Yes. I mean it would just have to be that size that made sense for us. I mean this is going to be a full management discussion along with our board, saying, 'Hey, does this make sense for our shareholders to do that.' But right now, a lot of the ones that we've done, we've been able to use our own cash. We still haven't tapped into any kind of debt facility. We would look at those first before we go to the equity piece. And I can't give you a number as far as transformative to do that. It would just be based on what that acquisition looks like.
Yes, let me just reiterate Dale's point, which is that we have really strong leverage capability on our balance sheet. We are having conversations with our existing lead bank, Citi, as well as others in the marketplace, about what types of structures we could put in place for acquisition financing. So we have two paths. To be honest, one would be a cash flow term type of facility, which would provide the market-rate leverage turn. But we also probably have greater capacity with an ABL facility, utilizing our receivable portfolio combined with the acquisition target. So if we do have that transformative opportunity, most likely we could use debt and cash on our balance sheet to consummate the transaction. The question for us would be if there was an incentive for the seller who wanted additional upside, and there could be a small equity component. But right now, the management team and the Board's thought process is that we would look to fund the transaction predominantly with senior and/or mezzanine-type financing.
Yes. Well, and again, the playbook I see is the tremendous return on invested capital and operating leverage that flows to EPS accretion; it's sort of in the sweet spot of where IT is right now and something you don't see very often. So I just think that playbook is wonderful.
We agree and thanks. And the team will record this for promotional activities in the future.
And I'm showing no further questions at this time. And I would like to hand the conference back over to Dale Foster for any further remarks.
Thank you, operator, and thanks again for everyone that's watching us, the Wayside family. I'd like to give everybody a little insight into what's going on in the company. We had our sales kick-off last week. We had everybody in-person, over 100 people. I think we had over 40 vendor reps in person, so it was great to see everybody. And the energy is there. I think some of it's from getting out of your houses and moving around a little bit more.
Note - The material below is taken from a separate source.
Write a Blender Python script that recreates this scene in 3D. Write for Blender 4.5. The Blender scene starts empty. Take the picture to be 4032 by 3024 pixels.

So just a great energy, setting up plans for 2022. We see just some great growth opportunities that we're going to capitalize on. And I talked to my Wayside family that works every day that we have shareholders, we have employees, customers and vendors, all considered stakeholders. So I appreciate the stakeholders in the company and watching us. And with that, we can finish the call. Thank you.
This concludes today's conference call. Thank you for participating. You may now disconnect. Everyone, have a great day.